NC commission votes to dissolve small Scotland County town East Laurinburg due to finances

The tiny town of East Laurinburg will cease to exist at the end of June 2022.

After years of struggling to meet the financial requirements for the state, the North Carolina Local Government Commission — which is led by the state treasurer and composed of the state auditor, secretary of state and appointees — voted unanimously on Tuesday to dissolve the town.

The panel agreed the community met thresholds in a new law that gives the commission the dissolution authority. This was the first time the law was applied.
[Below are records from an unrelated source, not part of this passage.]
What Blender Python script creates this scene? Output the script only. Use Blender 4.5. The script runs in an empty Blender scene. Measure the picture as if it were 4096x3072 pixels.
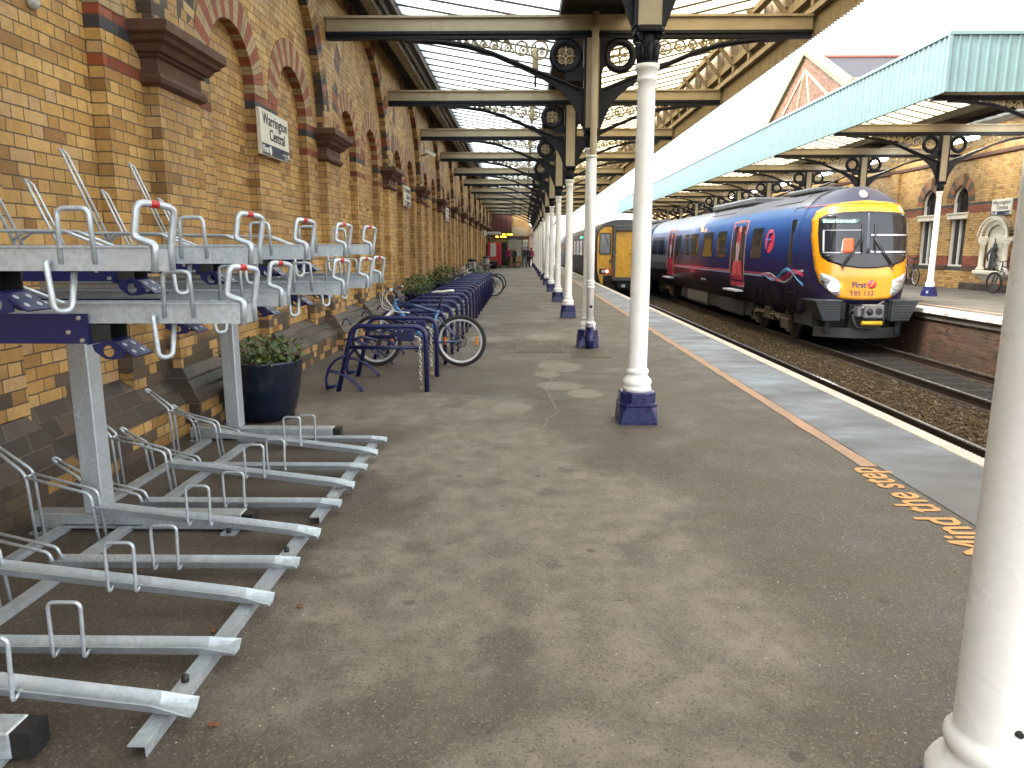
import bpy, bmesh, math, random
from mathutils import Vector, Matrix
random.seed(7)
R = math.radians
SC = bpy.context.scene
COL = SC.collection
PI = math.pi

# ------------------------------------------------------------------ node helpers
class NT:
    def __init__(s, name):
        s.m = bpy.data.materials.new(name); s.m.use_nodes = True
        s.t = s.m.node_tree; s.n = s.t.nodes; s.l = s.t.links
        s.bsdf = s.n['Principled BSDF']; s.out = s.n['Material Output']
        s._pos = None
    def new(s, t, **k):
        n = s.n.new(t)
        for a, b in k.items(): setattr(n, a, b)
        return n
    def put(s, sock, v):
        if isinstance(v, bpy.types.NodeSocket): s.l.new(v, sock)
        elif v is not None:
            if sock.type == 'RGBA' and len(v) == 3: v = (*v, 1)
            sock.default_value = v
    def math(s, op, a, b=None, c=None, clamp=False):
        n = s.new('ShaderNodeMath', operation=op); n.use_clamp = clamp
        for i, v in enumerate((a, b, c)):
            if v is not None: s.put(n.inputs[i], v)
        return n.outputs[0]
    def pos(s):
        if not s._pos: s._pos = s.new('ShaderNodeNewGeometry').outputs['Position']
        return s._pos
    def xyz(s, v=None):
        n = s.new('ShaderNodeSeparateXYZ'); s.put(n.inputs[0], v or s.pos()); return n.outputs
    def comb(s, x, y, z):
        n = s.new('ShaderNodeCombineXYZ')
        for i, v in enumerate((x, y, z)): s.put(n.inputs[i], v)
        return n.outputs[0]
    def noise(s, scale, detail=4, rough=.55, vec=None, col=False):
        n = s.new('ShaderNodeTexNoise'); n.inputs['Scale'].default_value = scale
        n.inputs['Detail'].default_value = detail; n.inputs['Roughness'].default_value = rough
        s.put(n.inputs['Vector'], vec or s.pos()); return n.outputs['Color' if col else 'Fac']
    def voro(s, scale, out='Color', vec=None, feature='F1'):
        n = s.new('ShaderNodeTexVoronoi', feature=feature); n.inputs['Scale'].default_value = scale
        s.put(n.inputs['Vector'], vec or s.pos()); return n.outputs[out]
    def white(s, vec):
        n = s.new('ShaderNodeTexWhiteNoise', noise_dimensions='3D'); s.put(n.inputs['Vector'], vec); return n.outputs['Value']
    def rng(s, v, a, b, c=0., d=1., smooth=False):
        n = s.new('ShaderNodeMapRange'); n.clamp = True
        if smooth: n.interpolation_type = 'SMOOTHSTEP'
        s.put(n.inputs[0], v)
        for i, q in enumerate((a, b, c, d)): s.put(n.inputs[i+1], q)
        return n.outputs[0]
    def mix(s, f, a, b, mode='MIX'):
        n = s.new('ShaderNodeMix', data_type='RGBA', blend_type=mode)
        s.put(n.inputs[0], f); s.put(n.inputs[6], a); s.put(n.inputs[7], b); return n.outputs[2]
    def ramp(s, f, pts, const=False):
        n = s.new('ShaderNodeValToRGB'); cr = n.color_ramp
        if const: cr.interpolation = 'CONSTANT'
        while len(cr.elements) < len(pts): cr.elements.new(.5)
        for e, (p, c) in zip(cr.elements, pts): e.position = p; e.color = (*c, 1)
        s.put(n.inputs[0], f); return n.outputs[0]
    def bump(s, h, strength=.3, dist=.02):
        n = s.new('ShaderNodeBump'); n.inputs['Strength'].default_value = strength
        n.inputs['Distance'].default_value = dist; s.put(n.inputs['Height'], h)
        s.l.new(n.outputs[0], s.bsdf.inputs['Normal'])
    def scaled(s, x, y, z):
        o = s.xyz(); return s.comb(s.math('MULTIPLY', o[0], x), s.math('MULTIPLY', o[1], y), s.math('MULTIPLY', o[2], z))
    def fin(s, col=None, rough=None, metal=None):
        if col is not None: s.put(s.bsdf.inputs['Base Color'], col)
        if rough is not None: s.put(s.bsdf.inputs['Roughness'], rough)
        if metal is not None: s.put(s.bsdf.inputs['Metallic'], metal)
        return s.m

def M(name, col, rough=.5, metal=0., var=.15, scale=6., bump=0., bscale=60., dirt=None, dscale=2.5, damt=.5, coat=0., spec=None):
    t = NT(name)
    f = t.noise(scale, 5)
    a = tuple(c*(1-var) for c in col); b = tuple(min(1, c*(1+var)) for c in col)
    c = t.mix(t.rng(f, .3, .7), a, b)
    if dirt:
        c = t.mix(t.math('MULTIPLY', t.rng(t.noise(dscale, 7, .65), .48, .72), damt), c, dirt)
    if bump: t.bump(t.noise(bscale, 3), bump, .004)
    rr = t.rng(t.noise(scale*3, 3), .3, .7, max(.02, rough-.08), min(1, rough+.1))
    if coat: t.bsdf.inputs['Coat Weight'].default_value = coat; t.bsdf.inputs['Coat Roughness'].default_value = .08
    if spec is not None: t.bsdf.inputs['Specular IOR Level'].default_value = spec
    return t.fin(c, rr, metal)

def emit(name, col, st):
    t = NT(name); t.put(t.bsdf.inputs['Base Color'], col)
    t.put(t.bsdf.inputs['Emission Color'], col); t.bsdf.inputs['Emission Strength'].default_value = st
    return t.m

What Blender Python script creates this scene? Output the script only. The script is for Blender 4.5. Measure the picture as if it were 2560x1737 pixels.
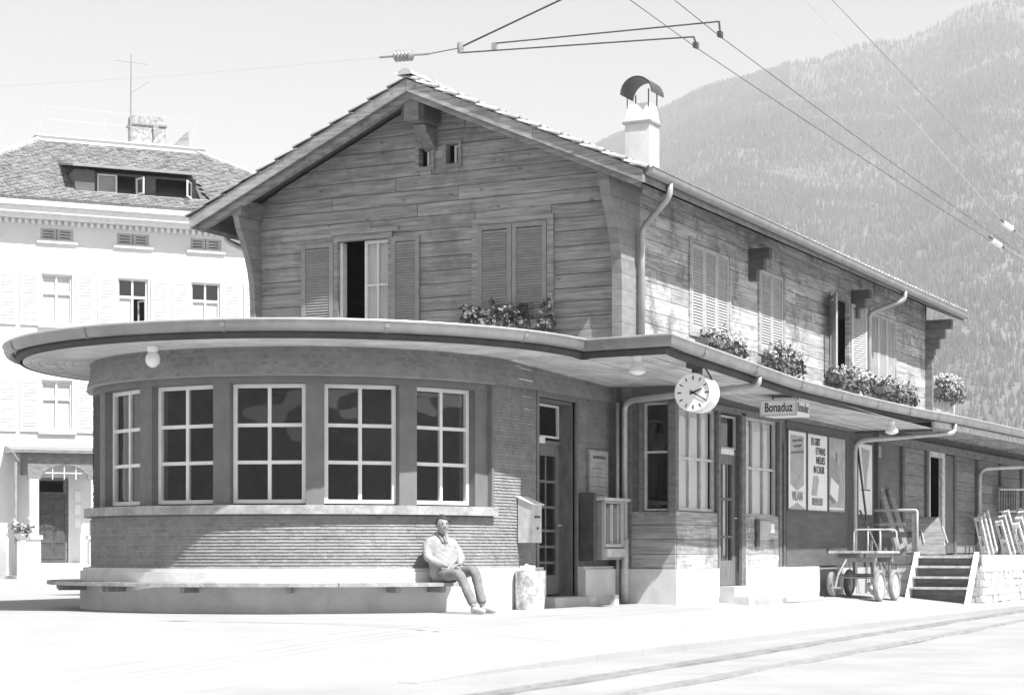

East Laurinburg is home to just under 250 people. The current mayor and council members were all elected as write-in candidates in this fall’s elections. For the last five years, town officials failed to provide a financial audit to the state.

State officials had called for East Laurinburg to un-incorporate voluntarily. However, after learning that East Laurinburg's ex-finance director spent more than $11,000 of the town's funds for personal use, including her home's utility bills, the commission chose to move forward with the vote to dissolve the town.

Naomi Prioleau
/
WUNC

The dissolution means East Laurinburg will now be a neighborhood without a mayor or property taxes. Towns like Bethel, Eureka and Robersonville have all had to un-incorporate or are on the brink of it, usually due to poor financial management.

Town assets for East Laurinburg will now be transferred to another local government, most likely Scotland County.

Last spring, when the Local Government Commission issued its recommendation for the town to de-charter, officials with the commission said they didn't take the decision lightly.

"This is not an action we like to take, but the LGC’s staff is not positioned to take the keys from locally elected officials and get into the business of running towns that are not financially viable,” state Treasurer Dale Folwell said in April. “We may have more of these going forward.”

It was the first time the commission had made a similar recommendation against any local government.